Not all services that are marketed as TI actually provide that type of content, so it is important to understand what problem you are trying to solve. However, if you are trying to find out what your adversaries are doing or even planning (for example, what vulnerabilities are being exploited) and want to find out without drawing attention to yourself, then a TI service may be valuable.

Breadth of Coverage

What areas of the threat landscape, what use cases can the provider deliver and in what form factors (MRTI, reports or threat analyst access)? For example: 

  • What threats do they cover?
  • Are they focused on phishing, malware, deep/dark web, social media?

Depth and Accuracy

Just as important as how much information is available is how that information can be specifically targeted for you. Concurrently, having a high level of action-oriented fidelity is important.

Ability to Execute

How long has the provider been in the market?

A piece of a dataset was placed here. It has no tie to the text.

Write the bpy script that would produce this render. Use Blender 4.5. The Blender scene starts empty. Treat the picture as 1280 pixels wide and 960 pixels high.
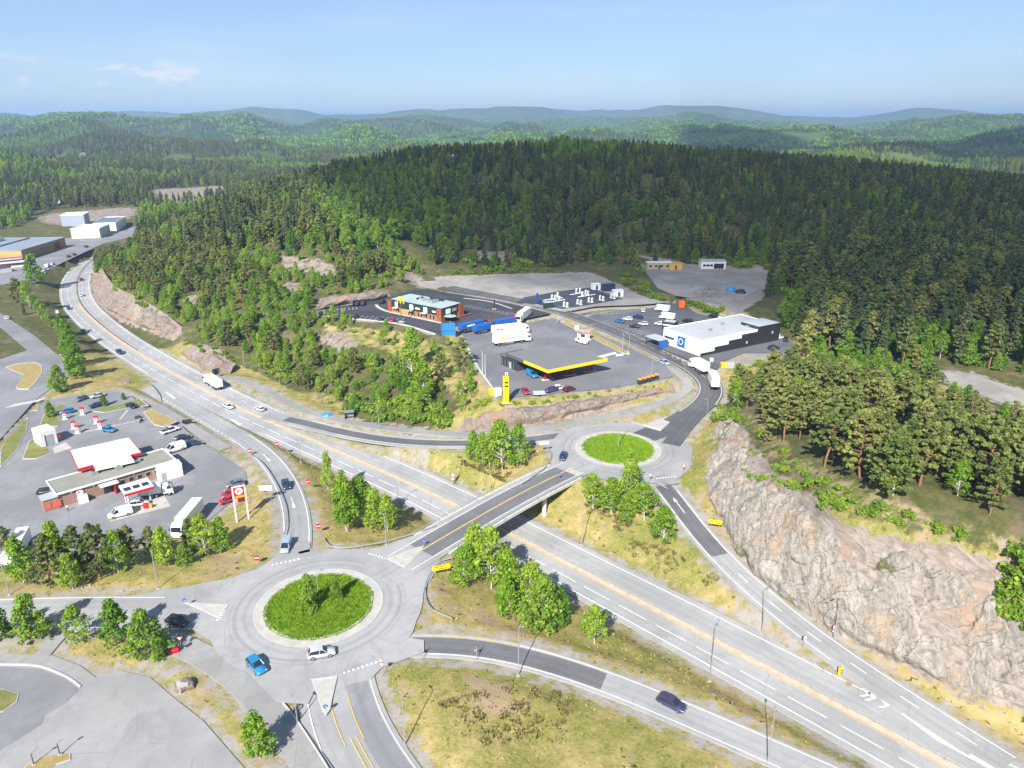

How viable is it? If its client base doubles, could it service you with the same level of satisfaction? Is it financially viable?

Extensibility

Are you able to use the TI in multiple ways, for different processes and within a range of tools? Some TI comes in a “black box,” which can be described as single-purpose or single-use.

Specialization

Many TI providers are deep specialists in the specific areas and techniques they use to understand the threat landscape. Understanding this specialization is key. It will help you align provider capabilities with the perspective you need to address the risks for which you need assistance.

Aggregate

Once you receive multiple formats and types of TI in various volumes, you need to be able to gather it all together in one place and aggregate it. This involves such things as the deduplication of overlapping intelligence, enrichment, storage, sharing and downstream orchestration/automation use cases.

Action

This is still the biggest issue with adding intelligence- led initiatives to your cybersecurity program, as well as the biggest opportunity for security leaders if they can convert information into action. IT security leaders are advised to start with this end in mind.